Section 1401(a) and (b), I.R.C. 1954, 2 imposes a tax on self-employment. Section 1402(a) defines the term "net earnings from self-employment" to mean the gross income derived by an individual from a trade or business carried on by that individual less the deductions attributable thereto. Section 1402(c) defines a trade or business when used with reference to self-employment income or net earnings from self-employment to have the same meaning as used in section 162 except that the term shall not include the performance of services by an individual as an employee. 3Section 1402(b) defines the term "employee" to have the same meaning as when used in chapter 21, section 3101 and following, relating to the Federal Insurance Contributions Act. Insofar as here pertinent, section 3121(d) defines employee to mean "any individual who, under the usual common law rules applicable in determining the employer-employee relationship, has the status of an employee."
A number of cases have been decided in this Court and other courts concerning whether an individual is an employee of the organization from which he receives compensation. These cases have uniformaly held that the question of whether two parties stand in the employer-employee relationship is one of fact-- Simpson v. Commissioner, 64 T.C. 974, 984 (1975); James v. Commissioner, 25 T.C. 1296, 1300 (1956); Azad v. United States, 388 F.2d 74, 76 (8th Cir. 1968).

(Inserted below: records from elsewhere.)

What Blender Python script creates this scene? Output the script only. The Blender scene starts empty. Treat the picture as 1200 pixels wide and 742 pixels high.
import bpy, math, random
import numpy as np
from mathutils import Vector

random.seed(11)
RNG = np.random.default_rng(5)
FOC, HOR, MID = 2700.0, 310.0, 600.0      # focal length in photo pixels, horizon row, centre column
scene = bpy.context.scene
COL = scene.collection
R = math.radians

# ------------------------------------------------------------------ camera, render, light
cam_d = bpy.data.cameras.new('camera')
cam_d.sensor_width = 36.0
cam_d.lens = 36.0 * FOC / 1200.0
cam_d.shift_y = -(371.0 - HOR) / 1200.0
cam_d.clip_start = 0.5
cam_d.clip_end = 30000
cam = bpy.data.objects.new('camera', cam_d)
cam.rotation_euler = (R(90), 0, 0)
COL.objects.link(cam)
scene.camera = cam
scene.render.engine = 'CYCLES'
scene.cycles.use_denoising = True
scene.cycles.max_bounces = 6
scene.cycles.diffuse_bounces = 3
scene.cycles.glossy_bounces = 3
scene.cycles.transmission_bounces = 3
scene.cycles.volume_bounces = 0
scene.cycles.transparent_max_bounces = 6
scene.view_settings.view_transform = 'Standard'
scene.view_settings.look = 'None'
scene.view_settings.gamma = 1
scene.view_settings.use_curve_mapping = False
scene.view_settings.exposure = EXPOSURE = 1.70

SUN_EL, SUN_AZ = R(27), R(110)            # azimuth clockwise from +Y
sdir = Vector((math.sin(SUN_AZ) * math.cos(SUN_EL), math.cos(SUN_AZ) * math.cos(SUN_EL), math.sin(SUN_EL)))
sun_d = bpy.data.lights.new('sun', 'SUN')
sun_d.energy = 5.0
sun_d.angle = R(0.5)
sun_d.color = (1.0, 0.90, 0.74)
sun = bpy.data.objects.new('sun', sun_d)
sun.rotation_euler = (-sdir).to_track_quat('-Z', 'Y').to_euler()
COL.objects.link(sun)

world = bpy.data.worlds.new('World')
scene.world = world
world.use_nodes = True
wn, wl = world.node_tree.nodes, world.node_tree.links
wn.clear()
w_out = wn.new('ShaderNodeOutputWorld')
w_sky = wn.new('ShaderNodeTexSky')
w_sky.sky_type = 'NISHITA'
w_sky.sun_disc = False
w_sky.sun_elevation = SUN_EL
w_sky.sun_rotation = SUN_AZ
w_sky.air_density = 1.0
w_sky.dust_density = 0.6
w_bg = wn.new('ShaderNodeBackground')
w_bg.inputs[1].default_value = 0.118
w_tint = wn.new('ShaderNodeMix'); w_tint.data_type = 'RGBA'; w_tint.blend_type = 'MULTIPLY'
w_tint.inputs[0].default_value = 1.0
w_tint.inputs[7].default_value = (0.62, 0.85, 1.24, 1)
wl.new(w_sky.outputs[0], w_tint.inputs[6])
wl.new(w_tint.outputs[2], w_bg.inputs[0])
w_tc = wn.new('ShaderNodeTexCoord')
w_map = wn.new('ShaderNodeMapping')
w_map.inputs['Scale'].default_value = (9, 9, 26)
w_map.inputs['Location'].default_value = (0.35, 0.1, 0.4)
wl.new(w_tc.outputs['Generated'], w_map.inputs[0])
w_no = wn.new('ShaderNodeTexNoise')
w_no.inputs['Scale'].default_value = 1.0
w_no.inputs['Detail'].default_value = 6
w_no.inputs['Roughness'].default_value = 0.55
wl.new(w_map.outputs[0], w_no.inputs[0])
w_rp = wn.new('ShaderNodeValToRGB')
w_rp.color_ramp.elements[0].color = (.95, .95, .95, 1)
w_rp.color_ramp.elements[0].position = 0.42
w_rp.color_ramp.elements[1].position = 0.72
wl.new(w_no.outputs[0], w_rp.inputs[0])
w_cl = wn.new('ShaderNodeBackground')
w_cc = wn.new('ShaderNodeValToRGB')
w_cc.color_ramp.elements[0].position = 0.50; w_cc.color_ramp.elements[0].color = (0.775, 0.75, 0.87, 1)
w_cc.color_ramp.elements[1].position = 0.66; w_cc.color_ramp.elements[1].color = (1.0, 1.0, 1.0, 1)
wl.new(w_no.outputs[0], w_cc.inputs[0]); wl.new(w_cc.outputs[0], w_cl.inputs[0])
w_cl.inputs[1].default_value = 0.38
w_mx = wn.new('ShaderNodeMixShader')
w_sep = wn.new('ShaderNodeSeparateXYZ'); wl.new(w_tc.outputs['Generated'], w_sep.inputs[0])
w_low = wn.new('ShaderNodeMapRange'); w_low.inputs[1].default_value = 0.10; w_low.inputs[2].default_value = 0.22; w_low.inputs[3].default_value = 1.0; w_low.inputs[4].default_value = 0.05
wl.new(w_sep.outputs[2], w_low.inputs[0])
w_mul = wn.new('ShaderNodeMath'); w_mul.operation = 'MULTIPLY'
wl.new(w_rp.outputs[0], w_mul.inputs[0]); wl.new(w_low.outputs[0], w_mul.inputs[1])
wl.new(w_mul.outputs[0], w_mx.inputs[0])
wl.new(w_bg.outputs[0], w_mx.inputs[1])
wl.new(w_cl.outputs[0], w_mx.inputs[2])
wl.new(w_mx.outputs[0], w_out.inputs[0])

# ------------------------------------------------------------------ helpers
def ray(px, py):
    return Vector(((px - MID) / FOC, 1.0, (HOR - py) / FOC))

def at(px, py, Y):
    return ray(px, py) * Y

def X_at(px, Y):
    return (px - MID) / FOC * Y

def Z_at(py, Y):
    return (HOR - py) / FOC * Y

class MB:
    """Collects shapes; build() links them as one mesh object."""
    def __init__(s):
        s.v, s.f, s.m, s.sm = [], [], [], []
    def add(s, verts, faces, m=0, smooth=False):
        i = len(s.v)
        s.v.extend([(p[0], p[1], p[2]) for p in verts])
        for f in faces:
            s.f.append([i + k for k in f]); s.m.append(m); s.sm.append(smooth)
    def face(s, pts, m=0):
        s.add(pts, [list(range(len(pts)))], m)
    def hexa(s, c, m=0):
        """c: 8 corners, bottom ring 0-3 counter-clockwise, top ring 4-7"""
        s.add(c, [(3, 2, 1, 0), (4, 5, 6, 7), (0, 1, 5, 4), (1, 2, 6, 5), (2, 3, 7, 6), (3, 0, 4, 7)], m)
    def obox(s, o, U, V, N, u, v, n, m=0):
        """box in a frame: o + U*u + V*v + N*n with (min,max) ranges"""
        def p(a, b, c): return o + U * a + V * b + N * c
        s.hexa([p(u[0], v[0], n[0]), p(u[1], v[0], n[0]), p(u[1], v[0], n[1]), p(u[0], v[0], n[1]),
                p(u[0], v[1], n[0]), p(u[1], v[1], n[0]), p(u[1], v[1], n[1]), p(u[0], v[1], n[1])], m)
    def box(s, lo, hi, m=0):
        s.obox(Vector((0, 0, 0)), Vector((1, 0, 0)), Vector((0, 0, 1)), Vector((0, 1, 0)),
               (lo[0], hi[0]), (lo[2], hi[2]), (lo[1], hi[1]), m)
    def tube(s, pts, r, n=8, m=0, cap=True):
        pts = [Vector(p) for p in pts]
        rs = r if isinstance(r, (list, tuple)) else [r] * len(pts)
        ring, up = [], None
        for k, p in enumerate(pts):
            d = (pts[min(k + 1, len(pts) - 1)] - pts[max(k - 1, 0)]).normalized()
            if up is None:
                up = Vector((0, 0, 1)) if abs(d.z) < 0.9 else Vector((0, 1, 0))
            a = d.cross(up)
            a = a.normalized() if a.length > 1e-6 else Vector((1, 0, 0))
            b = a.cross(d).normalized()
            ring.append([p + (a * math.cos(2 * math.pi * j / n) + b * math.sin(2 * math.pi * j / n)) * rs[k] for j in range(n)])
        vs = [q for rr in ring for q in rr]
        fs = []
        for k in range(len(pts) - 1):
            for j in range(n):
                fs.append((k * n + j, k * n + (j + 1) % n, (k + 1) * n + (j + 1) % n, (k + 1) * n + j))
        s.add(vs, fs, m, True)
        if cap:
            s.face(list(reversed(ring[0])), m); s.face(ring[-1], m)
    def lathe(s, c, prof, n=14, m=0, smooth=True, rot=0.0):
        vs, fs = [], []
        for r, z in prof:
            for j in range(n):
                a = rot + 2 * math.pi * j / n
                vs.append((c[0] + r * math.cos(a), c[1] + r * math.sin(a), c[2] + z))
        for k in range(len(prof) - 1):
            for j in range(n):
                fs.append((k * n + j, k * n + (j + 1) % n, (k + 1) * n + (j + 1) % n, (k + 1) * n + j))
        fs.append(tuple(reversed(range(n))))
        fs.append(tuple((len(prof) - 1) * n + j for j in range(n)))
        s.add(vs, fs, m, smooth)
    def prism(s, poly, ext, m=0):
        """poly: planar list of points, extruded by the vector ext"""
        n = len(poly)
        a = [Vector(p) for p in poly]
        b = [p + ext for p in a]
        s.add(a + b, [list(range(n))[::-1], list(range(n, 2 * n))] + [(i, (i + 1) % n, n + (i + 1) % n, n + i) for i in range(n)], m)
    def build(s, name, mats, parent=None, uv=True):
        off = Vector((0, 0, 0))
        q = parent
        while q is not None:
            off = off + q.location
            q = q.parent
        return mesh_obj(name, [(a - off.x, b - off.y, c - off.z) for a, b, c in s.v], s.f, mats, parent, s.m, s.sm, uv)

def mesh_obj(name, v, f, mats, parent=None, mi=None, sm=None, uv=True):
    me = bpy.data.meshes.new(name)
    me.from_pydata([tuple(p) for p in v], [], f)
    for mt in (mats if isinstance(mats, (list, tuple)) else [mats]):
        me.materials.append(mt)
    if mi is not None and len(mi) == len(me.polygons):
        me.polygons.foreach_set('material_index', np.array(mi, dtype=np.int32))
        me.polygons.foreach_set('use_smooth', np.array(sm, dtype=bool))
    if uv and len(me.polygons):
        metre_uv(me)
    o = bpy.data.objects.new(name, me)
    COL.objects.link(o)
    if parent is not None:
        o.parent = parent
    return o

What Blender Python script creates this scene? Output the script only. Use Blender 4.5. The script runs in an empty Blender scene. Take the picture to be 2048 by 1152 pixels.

Other than the question of the proper computation of base period income for income averaging purposes which does not bear on the self-employment tax computation under Rule 155, the only issue litigated in this case was whether the $6,000 paid by the Southwestern Diabetic Foundation, Inc., to Dr. Sweeney for the years 1972, 1973, 1974, and 1975 was a gift or was compensation for services. No issue was raised alternative or otherwise as to whether the $6,000, if compensation, was a payment of salary or wages to Dr. Sweeney as an employee or a payment to Dr. Sweeney as an independent contractor. In order to determine whether the $6,000 is includable in Dr. Sweeney's self-employment income, it is necessary to decide whether the $6,000 was paid to Dr. Sweeney as salary or wages paid to an employee or was paid to him for services as an independent contractor. Since no such issue has been raised or litigated in this case, this issue is a new issue which we do not consider in a hearing under Rule 155. We therefore conclude that respondent's computation in this case is correct under the opinion of the Court filed on September 19, 1979, T.C. Memo. 1979-387, and decision will be entered in accordance with respondent's computation.